** START **
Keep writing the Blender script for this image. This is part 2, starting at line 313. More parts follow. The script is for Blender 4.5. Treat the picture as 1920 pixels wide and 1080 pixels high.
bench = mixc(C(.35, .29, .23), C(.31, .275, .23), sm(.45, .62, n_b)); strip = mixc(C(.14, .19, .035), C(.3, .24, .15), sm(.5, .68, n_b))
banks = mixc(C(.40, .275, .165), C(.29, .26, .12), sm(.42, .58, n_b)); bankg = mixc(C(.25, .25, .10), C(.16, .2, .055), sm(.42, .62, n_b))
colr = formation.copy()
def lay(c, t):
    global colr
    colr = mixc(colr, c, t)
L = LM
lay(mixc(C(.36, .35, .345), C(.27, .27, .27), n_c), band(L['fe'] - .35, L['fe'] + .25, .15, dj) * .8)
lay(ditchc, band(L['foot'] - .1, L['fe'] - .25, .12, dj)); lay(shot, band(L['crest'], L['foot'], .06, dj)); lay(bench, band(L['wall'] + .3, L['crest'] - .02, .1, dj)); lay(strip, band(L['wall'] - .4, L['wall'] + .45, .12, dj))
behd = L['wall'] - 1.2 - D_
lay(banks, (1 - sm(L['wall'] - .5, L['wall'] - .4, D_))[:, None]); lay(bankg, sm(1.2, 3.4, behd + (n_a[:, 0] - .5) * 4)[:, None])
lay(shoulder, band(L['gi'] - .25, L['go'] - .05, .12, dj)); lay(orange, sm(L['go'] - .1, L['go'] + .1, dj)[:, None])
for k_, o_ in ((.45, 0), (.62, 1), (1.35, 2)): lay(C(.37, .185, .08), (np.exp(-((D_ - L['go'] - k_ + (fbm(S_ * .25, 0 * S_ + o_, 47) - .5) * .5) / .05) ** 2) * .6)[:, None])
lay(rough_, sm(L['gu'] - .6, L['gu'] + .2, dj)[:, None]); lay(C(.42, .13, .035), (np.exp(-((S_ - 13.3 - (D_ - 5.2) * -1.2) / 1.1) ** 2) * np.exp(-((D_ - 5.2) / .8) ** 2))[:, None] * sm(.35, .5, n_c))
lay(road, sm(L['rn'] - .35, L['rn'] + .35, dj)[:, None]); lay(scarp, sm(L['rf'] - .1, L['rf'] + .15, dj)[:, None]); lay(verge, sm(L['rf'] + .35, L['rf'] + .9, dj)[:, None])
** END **
_OBJECTIVE_
Extract all of the data exactly as written.

_EXERCISE ANSWER_
Keep writing the Blender script for this image. This is part 2, starting at line 313. More parts follow. The script is for Blender 4.5. Treat the picture as 1920 pixels wide and 1080 pixels high.
bench = mixc(C(.35, .29, .23), C(.31, .275, .23), sm(.45, .62, n_b)); strip = mixc(C(.14, .19, .035), C(.3, .24, .15), sm(.5, .68, n_b))
banks = mixc(C(.40, .275, .165), C(.29, .26, .12), sm(.42, .58, n_b)); bankg = mixc(C(.25, .25, .10), C(.16, .2, .055), sm(.42, .62, n_b))
colr = formation.copy()
def lay(c, t):
    global colr
    colr = mixc(colr, c, t)
L = LM
lay(mixc(C(.36, .35, .345), C(.27, .27, .27), n_c), band(L['fe'] - .35, L['fe'] + .25, .15, dj) * .8)
lay(ditchc, band(L['foot'] - .1, L['fe'] - .25, .12, dj)); lay(shot, band(L['crest'], L['foot'], .06, dj)); lay(bench, band(L['wall'] + .3, L['crest'] - .02, .1, dj)); lay(strip, band(L['wall'] - .4, L['wall'] + .45, .12, dj))
behd = L['wall'] - 1.2 - D_
lay(banks, (1 - sm(L['wall'] - .5, L['wall'] - .4, D_))[:, None]); lay(bankg, sm(1.2, 3.4, behd + (n_a[:, 0] - .5) * 4)[:, None])
lay(shoulder, band(L['gi'] - .25, L['go'] - .05, .12, dj)); lay(orange, sm(L['go'] - .1, L['go'] + .1, dj)[:, None])
for k_, o_ in ((.45, 0), (.62, 1), (1.35, 2)): lay(C(.37, .185, .08), (np.exp(-((D_ - L['go'] - k_ + (fbm(S_ * .25, 0 * S_ + o_, 47) - .5) * .5) / .05) ** 2) * .6)[:, None])
lay(rough_, sm(L['gu'] - .6, L['gu'] + .2, dj)[:, None]); lay(C(.42, .13, .035), (np.exp(-((S_ - 13.3 - (D_ - 5.2) * -1.2) / 1.1) ** 2) * np.exp(-((D_ - 5.2) / .8) ** 2))[:, None] * sm(.35, .5, n_c))
lay(road, sm(L['rn'] - .35, L['rn'] + .35, dj)[:, None]); lay(scarp, sm(L['rf'] - .1, L['rf'] + .15, dj)[:, None]); lay(verge, sm(L['rf'] + .35, L['rf'] + .9, dj)[:, None])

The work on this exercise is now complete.